As the report has come into sharper focus – the final version will be publicly unveiled and voted on Monday – so have the disagreements among people involved in its creation. Industry groups and Edwards have touted carbon capture as a crucial part of the plan. Industry representatives on the task force say it’s the best way for carbonintensive manufacturers to reduce emissions. ”As the governor and his staff have mentioned, Louisiana’s future is carbon capture, hydrogen, natural gas, and reducing emissions of liquid fuels through market-driven solutions,” said Tommy Faucheux, president of the Louisiana Mid-Continent Oil and Gas Association. ”Louisiana has long been a leader in energy production. Now is the time for Louisiana to lead in the energy transition.” Verchick, of Loyola, who co-authored a report in December that described carbon capture and sequestration as a ”false promise,” disagrees with that aspect of the plan. He laid out a host of reasons Louisiana should push instead for electrification of industrial processes and investing in technology that allows feedstocks like ammonia to be produced without fossil fuels. He noted Louisiana’s largest single emitter of carbon is an ammonia plant in Donaldsonville owned by CF Industries. Verchick argues carbon capture and sequestration is unproven, poses environmental and health risks and requires the building of invasive new pipelines in wetlands. He called Louisiana’s embrace of the technology a ”mistake.” ”It’s hazardous, it’s unproven. … It’s a waste, frankly, of taxpayer money,” he said.

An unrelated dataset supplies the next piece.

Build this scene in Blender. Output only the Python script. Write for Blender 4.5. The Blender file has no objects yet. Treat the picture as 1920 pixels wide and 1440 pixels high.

Not all of the plan is being questions but those that are have a lot of questions.
Harry Vorhoff, who heads up climate initiatives for Edwards, noted that the majority of the plan got unanimous support. But it’s the section dealing with industry that is most contentious. Louisiana is the only state where industry produces more than half of the state’s carbon emissions. Industry in Louisiana actually accounts for 66%. And it’s considered much more challenging to eliminate industrial emissions than to clean up the power grid and replace gas-guzzling cars. The discord on the task force becomes evident at the end of its 178-page report, which contains a list of 48 ”dissents.” There, members expressed ”grave concern” about one component of the plan or another. While several members formally opposed things like carbon capture and ”lowcarbon” hydrogen production, another controversial technology, industry groups had a different set of problems. The Louisiana Mid-Continent Oil and Gas Association and the Louisiana Chemical Association opposed recommendations to get government regulators involved in the effort to get to net zero, saying instead the state should rely on ”market forces” to drive the shift. Greg Bowser, head of the Louisiana Chemical Association, said he thinks some of the recommendations will be implemented – namely carbon capture. He said the state should let the available technology determine when it reaches net-zero. ”Our concern is Louisiana may shift to some of this, and what happens if some other states in the region don’t do the same?” Bowser said. ”We could wreck our economy and no one else does it. The projects and businesses we shut down here simply move to Texas.”
Is the shift now happening? Will the force of changes that have been done force the issue?
Advocates counter that the transition is already happening, and that mandates can help make sure Louisiana isn’t mired in irrelevance by the time fossil fuel sectors dry up. For instance, Shell and BP are among the oil majors with net zero goals, and Louisiana is expected to become a player in the offshore wind boom predicted in the Gulf. They also point to Texas, often the state Louisiana conservatives look to as a model. While it, too, is an oil and gas state, Texas has stepped up its renewable output in recent years. As of October, Texas provided 15% of America’s renewable capacity, while accounting for 13% of the nation’s CO2 emissions. Louisiana, by comparison, accounts for just 0.2% of the nation’s renewable energy, while producing 4% of America’s carbon emissions.
We need the Governors plan. I just hop[e that it is not killed by short sided political reasons.